Anche nell’indignarsi ci vorrebbe il senso della misura. Scrivo questo perché, come temevo, l’ondata di - sacrosanta - esecrazione nei confronti di Walter Palmer, il dentista del Minnesota che per soddisfare la sua volgare e codarda voglia di caccia grossa ha assassinato, nello Zimbabwe, un magnifico esemplare di leone, sta tracimando oltre i limiti del grottesco. Dopo gli insulti online, ora anche il suo studio e la sua abitazione sono assediati da animalisti inferociti per il povero Cecil, il leone vittima di tanta dentistica stupidità.

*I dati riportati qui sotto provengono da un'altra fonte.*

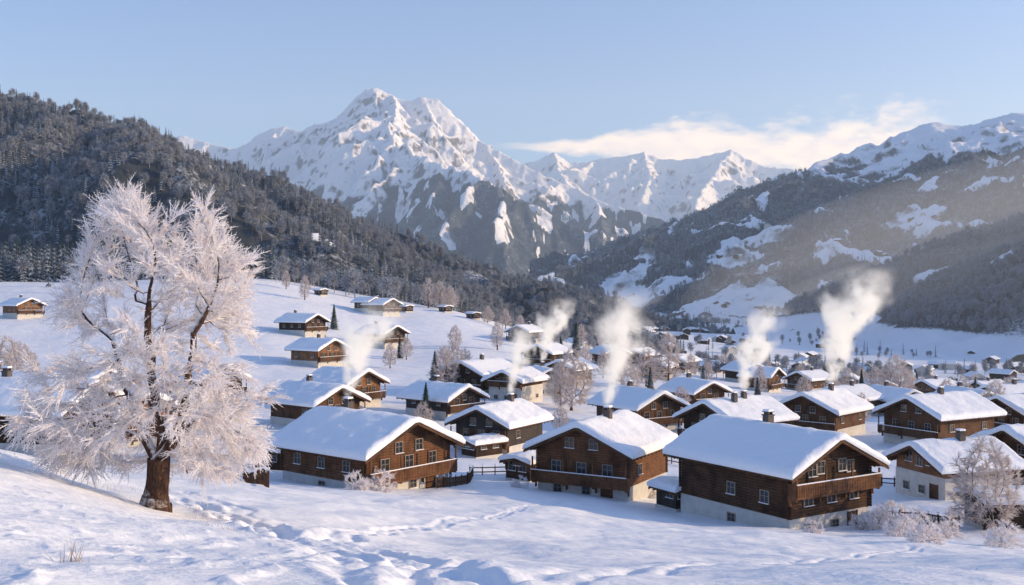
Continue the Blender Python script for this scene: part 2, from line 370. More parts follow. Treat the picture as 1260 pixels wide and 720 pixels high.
mainR=W([(1650,80,2800),(1500,100,2900),(1400,115,2950),(1320,128,3000),(1262,135,3050),(1238,137,3080),(1215,143,3110),(1195,151,3140),(1175,152,3180),(1150,147,3220),(1132,150,3250),(1112,160,3300),(1085,176,3380),(1060,190,3450),(1030,199,3550),(1000,207,3650),(975,218,3750),(940,238,3850),(900,259,3980),(850,282,4150),(800,310,4350),(760,332,4550),(725,350,4750),(690,366,5000),(660,380,5200)])
mainR=[(a,b,c-6) for a,b,c in mainR]
XR,YR,ZR=mountain(60,4300,1500,5700,10,[mainR],[],0.52,0.27,300,-70,22,210,16,47,fine=9)
tlr=sst(375+70*fbm(XR/300,YR/300,4,62)-ZR+np.clip((1000-XR)*0.10,0,110),-25,25)
foR=tlr*np.clip(1.05+0.4*fbm(XR/200,YR/200,3,95),0.15,1)*(1-0.95*sst(fbm(XR/90,YR/130,4,73),0.42,0.54))
clR=[(1118,272,75,70),(1070,322,130,55),(915,298,95,75),(905,318,60,55),(930,372,120,50),(870,376,130,70),(790,368,100,110),(760,358,70,70),(820,346,45,40),(700,372,100,120),(640,352,90,90),(1215,225,45,35)]
foR=clear(foR,XR,YR,ZR,clR)
foR=foR*sst(ZR-H0(XR.ravel(),YR.ravel()).reshape(XR.shape),2,20)
M_r=m_mount('forest_slope_right',forestc=(0.040,0.048,0.055),frosty=(0.38,0.40,0.43),fine=0.03,fs=0.02,sl=(0.58,0.80),bd=5.0)
addmount('right_forested_mountain',XR,YR,ZR,foR,M_r)
mainQ=W([(1750,150,1250),(1550,190,1400),(1400,222,1500),(1330,243,1560),(1262,266,1620),(1220,280,1660),(1180,296,1700),(1140,315,1750),(1100,332,1800),(1060,350,1850),(1020,372,1880),(985,392,1900),(960,408,1900)])
XQ,YQ,ZQ=mountain(300,1900,950,2300,7,[mainQ],[],0.5,0.28,150,-80,9,100,9,53)
foQ=np.clip(1.0+0.45*fbm(XQ/90,YQ/90,3,99),0.2,1)*sst(ZQ-H0(XQ.ravel(),YQ.ravel()).reshape(XQ.shape),16,30)
foQ=clear(foQ,XQ,YQ,ZQ,[(1160,335,45,16),(1225,320,30,14)])
addmount('right_forested_foothill',XQ,YQ,ZQ,foQ,M_l)
print('mount',time.time()-T0)

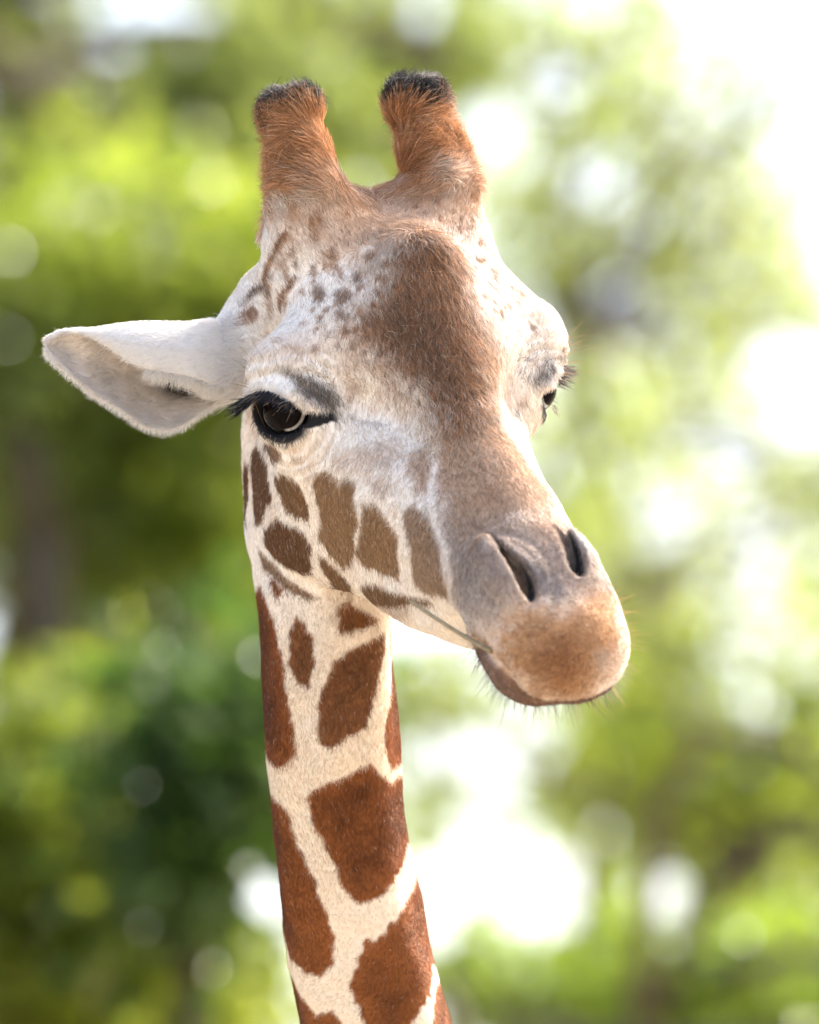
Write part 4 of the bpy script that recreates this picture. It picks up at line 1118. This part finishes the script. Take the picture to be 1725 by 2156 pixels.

Personalmente, credo che Palmer meriti tutte le palate di vergogna che l’opinione pubblica sta scaraventandogli addosso e non mi vergogno a riconoscere di aver partecipato alla campagna di spernacchiamento. L’obiettivo, però, non può essere una vendetta meschina e inutile, quanto il mettere in chiaro a tutti che certi “hobby” sanguinari oggigiorno non sono più tollerati. Invece, nella ripetizione ossessiva dell’insulto, nel crescendo rossiniano delle minacce e nella gara a superarsi in riprovazione si intuisce, temo, il desiderio infantile di sfogarsi contro un bersaglio facile.
Dico questo perché ho sincero disgusto per i linciaggi, non importa se virtuali o spinti da una buona causa. Esito, invece, a sottoscrivere quell’osservazione, peraltro impeccabile in punto di logica, che sottolinea come sia sbagliato piangere per un leone ucciso e dimenticarsi degli uomini che, ogni giorno, subiscono la stessa sorte o sono costretti a vivere nella miseria e nella paura. È vero che alla comune indignazione per la morte di un leone corrisponde un altrettanto diffuso distacco per la sorte di tanti esseri umani poveri, malati e sfruttati, ma lo squilibrio, secondo me, non è dovuto tanto a ipocrita leggerezza quanto a un profondo equivoco intellettuale sul valore della vita. Laddove un leone è soltanto una magnifica creatura, un uomo per tanti di noi è ancora un possibile nemico, un potenziale ladro, un subdolo conquistatore. E su di lui, peggio dell’odio, scende il gelo del cuore.